By Stormy, editor, author of Require: Cookie

Aug 21, 2008: (Review written after reading 18 chapters).

I won’t harp on the spelling and grammar mistakes – the other reviews have mentioned them already. The story could do with with an editor, or even a better self-edit by the author – both of which are perfectly achievable, so that’s all I’ll say on the matter.

A year would really help me to figure out the story – it’s obviously far into the future – so far so that it’s 100 years after a war that has apparently destroyed pretty much everything. Yet . . . pop-culture references are still thrown around (Guinevere I can understand – Arthurian mythos is timeless), but "Annie", the play?
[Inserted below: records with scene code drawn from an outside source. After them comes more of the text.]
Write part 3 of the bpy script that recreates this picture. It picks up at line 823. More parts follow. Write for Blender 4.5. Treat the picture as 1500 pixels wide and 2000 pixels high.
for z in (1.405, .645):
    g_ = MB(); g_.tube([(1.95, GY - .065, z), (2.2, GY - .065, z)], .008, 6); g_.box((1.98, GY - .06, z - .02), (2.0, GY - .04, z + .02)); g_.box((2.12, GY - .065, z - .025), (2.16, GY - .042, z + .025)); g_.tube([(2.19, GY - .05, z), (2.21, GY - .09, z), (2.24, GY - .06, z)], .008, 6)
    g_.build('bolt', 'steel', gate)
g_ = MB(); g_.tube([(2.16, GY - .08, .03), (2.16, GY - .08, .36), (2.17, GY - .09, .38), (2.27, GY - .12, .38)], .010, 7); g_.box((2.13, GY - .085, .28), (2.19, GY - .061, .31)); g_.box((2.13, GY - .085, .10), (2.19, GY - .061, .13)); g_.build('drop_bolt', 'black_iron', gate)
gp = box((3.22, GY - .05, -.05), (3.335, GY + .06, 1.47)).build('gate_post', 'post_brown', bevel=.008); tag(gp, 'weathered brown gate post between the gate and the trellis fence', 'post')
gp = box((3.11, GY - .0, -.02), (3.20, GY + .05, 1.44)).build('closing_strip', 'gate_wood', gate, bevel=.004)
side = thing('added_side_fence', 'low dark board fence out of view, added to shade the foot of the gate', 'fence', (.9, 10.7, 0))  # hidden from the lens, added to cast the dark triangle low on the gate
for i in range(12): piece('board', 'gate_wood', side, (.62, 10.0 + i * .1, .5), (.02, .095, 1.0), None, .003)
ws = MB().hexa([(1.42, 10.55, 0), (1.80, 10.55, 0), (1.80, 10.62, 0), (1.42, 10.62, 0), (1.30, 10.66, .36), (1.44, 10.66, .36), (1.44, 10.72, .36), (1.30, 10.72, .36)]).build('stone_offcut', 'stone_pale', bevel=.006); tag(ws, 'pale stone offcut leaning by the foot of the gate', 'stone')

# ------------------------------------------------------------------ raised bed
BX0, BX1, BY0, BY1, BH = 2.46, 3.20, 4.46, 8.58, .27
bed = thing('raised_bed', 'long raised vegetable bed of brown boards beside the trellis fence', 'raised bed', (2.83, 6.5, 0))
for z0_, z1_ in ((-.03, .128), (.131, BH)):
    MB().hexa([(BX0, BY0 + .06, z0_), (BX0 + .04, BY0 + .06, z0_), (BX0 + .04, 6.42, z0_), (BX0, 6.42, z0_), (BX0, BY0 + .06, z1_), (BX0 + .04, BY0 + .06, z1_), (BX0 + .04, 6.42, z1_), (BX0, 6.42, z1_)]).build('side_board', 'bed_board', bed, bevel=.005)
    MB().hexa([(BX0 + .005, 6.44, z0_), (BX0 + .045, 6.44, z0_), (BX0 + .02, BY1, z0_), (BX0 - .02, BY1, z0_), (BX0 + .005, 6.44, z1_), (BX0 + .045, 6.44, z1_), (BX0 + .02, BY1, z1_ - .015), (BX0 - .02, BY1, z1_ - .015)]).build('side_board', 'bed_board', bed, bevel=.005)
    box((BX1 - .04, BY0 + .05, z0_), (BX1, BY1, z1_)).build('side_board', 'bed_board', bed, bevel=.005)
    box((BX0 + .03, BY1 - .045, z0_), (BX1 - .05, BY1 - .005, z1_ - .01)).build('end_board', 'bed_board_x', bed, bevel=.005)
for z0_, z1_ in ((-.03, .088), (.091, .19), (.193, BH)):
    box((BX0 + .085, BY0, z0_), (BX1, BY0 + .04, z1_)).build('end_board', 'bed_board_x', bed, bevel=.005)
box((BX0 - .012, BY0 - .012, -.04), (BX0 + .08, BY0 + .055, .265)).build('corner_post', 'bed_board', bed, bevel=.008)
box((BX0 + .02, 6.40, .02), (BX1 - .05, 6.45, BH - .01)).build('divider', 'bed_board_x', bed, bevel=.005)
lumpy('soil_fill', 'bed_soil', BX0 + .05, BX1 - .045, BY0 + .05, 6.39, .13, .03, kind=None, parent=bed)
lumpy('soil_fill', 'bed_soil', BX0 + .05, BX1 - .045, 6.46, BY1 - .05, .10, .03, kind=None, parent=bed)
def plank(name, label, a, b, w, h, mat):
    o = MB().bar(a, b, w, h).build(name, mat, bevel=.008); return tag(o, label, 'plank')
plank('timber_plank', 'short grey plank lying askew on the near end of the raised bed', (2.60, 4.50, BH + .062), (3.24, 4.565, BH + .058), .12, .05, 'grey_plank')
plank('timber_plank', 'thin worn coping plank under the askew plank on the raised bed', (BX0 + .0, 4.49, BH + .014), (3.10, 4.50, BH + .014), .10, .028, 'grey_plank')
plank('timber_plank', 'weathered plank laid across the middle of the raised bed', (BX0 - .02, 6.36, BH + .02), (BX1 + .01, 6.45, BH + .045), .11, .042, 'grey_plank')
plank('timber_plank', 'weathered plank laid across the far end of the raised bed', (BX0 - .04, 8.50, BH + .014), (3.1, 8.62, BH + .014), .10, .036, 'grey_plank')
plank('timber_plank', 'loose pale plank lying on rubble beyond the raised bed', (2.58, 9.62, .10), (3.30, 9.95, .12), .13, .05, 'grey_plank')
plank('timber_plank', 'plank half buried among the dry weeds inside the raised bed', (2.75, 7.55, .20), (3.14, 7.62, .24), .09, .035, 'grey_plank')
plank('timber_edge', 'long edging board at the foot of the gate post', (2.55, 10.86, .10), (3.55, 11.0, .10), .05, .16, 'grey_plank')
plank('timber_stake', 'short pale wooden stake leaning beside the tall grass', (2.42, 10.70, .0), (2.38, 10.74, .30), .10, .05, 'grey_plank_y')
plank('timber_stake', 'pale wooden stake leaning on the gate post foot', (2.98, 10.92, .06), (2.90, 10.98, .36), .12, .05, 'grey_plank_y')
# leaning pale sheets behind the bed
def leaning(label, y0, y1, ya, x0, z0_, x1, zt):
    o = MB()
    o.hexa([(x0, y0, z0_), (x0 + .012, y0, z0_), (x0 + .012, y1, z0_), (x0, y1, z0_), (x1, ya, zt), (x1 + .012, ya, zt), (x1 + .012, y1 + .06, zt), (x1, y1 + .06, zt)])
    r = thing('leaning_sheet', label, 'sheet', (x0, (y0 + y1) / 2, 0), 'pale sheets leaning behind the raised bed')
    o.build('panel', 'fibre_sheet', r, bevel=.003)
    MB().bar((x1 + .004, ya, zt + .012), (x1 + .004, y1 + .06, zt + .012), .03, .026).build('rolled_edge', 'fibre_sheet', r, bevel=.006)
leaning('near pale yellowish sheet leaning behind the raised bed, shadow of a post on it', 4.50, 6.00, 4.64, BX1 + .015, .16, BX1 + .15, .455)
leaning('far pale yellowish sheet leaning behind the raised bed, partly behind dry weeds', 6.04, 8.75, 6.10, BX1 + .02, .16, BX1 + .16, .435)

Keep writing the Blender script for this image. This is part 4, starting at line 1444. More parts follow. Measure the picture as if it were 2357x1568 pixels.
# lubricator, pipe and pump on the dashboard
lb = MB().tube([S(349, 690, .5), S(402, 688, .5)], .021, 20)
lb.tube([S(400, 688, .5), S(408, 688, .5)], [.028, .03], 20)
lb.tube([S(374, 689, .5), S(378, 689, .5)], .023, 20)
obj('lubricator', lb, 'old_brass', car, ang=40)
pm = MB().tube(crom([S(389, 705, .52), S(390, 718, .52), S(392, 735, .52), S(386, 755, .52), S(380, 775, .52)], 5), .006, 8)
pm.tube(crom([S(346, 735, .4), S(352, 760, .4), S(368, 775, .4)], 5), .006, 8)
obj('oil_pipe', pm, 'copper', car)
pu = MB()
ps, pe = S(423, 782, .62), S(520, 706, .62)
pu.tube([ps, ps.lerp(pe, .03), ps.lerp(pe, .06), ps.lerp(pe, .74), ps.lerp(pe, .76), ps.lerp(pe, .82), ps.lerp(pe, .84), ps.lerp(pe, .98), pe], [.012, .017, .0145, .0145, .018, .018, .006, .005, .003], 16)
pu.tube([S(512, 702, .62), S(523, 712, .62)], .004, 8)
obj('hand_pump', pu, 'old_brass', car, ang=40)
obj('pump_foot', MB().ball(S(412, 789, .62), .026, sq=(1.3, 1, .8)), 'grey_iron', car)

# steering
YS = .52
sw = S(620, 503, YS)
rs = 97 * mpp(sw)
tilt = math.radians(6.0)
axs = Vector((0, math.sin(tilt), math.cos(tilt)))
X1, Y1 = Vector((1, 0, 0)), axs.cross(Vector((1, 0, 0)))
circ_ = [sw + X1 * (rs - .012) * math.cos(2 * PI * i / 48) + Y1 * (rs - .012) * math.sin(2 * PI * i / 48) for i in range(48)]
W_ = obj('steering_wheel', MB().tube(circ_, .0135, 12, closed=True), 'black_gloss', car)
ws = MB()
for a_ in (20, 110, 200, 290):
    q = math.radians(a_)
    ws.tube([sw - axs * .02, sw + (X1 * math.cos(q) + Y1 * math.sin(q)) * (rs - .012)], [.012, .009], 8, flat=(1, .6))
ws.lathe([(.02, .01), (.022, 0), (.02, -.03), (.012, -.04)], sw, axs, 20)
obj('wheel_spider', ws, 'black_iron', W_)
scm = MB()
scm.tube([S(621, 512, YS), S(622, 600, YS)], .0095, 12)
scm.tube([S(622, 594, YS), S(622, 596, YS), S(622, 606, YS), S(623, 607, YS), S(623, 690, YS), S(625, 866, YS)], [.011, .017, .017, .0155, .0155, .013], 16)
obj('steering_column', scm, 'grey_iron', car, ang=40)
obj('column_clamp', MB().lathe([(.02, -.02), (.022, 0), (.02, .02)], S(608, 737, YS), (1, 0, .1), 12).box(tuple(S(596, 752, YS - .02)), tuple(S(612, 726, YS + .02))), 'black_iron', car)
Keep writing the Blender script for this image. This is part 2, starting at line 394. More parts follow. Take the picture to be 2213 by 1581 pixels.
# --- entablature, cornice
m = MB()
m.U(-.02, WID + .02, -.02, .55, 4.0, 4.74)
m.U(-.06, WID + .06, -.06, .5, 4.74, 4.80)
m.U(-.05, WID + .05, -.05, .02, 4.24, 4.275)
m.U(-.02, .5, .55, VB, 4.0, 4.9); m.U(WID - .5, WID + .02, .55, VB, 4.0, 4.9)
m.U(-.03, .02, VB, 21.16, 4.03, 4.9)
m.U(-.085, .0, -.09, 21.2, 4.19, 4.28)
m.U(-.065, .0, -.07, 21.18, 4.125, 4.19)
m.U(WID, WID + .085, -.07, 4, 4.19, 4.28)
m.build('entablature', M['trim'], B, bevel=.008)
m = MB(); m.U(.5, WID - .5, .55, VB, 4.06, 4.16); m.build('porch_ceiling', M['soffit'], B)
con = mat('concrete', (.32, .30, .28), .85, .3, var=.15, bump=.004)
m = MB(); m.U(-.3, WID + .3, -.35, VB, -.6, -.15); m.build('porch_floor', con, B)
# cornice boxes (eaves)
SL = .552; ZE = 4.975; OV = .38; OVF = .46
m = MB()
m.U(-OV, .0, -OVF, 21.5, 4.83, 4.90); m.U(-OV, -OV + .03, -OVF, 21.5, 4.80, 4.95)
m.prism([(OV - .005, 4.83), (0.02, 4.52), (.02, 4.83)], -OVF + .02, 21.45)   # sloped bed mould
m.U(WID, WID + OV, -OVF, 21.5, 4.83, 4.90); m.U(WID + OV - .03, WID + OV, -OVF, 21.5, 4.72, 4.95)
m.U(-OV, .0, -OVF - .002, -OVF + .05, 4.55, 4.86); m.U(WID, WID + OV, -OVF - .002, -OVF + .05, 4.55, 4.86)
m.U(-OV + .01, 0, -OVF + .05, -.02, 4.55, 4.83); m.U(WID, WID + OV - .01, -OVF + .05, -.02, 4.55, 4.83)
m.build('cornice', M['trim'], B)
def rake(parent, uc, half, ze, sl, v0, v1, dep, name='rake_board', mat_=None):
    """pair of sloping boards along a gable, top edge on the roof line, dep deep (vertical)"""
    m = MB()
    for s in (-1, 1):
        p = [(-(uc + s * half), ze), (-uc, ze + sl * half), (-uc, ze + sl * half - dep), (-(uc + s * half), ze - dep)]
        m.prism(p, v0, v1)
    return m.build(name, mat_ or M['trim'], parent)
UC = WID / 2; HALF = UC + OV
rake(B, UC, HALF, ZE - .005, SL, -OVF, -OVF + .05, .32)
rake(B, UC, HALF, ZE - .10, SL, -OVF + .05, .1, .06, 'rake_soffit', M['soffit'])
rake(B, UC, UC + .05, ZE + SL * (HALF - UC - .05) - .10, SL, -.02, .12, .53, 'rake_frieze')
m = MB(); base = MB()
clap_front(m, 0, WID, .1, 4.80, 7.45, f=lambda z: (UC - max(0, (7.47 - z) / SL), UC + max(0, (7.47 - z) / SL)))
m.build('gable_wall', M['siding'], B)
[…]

I’m not sure that’s going to stand the test of time and nuclear winter.

Plot-wise, we’re introduced to this ragged group of survivalists, and an interesting post-post-apocalyptic scenario . . . but that’s dropped for a kidnapping plot (doing so is quite strange, if I may say so), in which Chronos proceeds to be clever, and strong, and rescue people . . . unfortunately, I have to agree with Sonja’s assessment that she reads very much like a Mary Sue.

There’s also the issue of the main character (no, not that she spends the early chapters in a nightgown) and her time travelling – apparently the explosion that sent her travelling through space and time was gentle enough not to injure her (or her upgrades).

There are certain lines of dialogue that try to be witty, but just come off as dry, or awkward.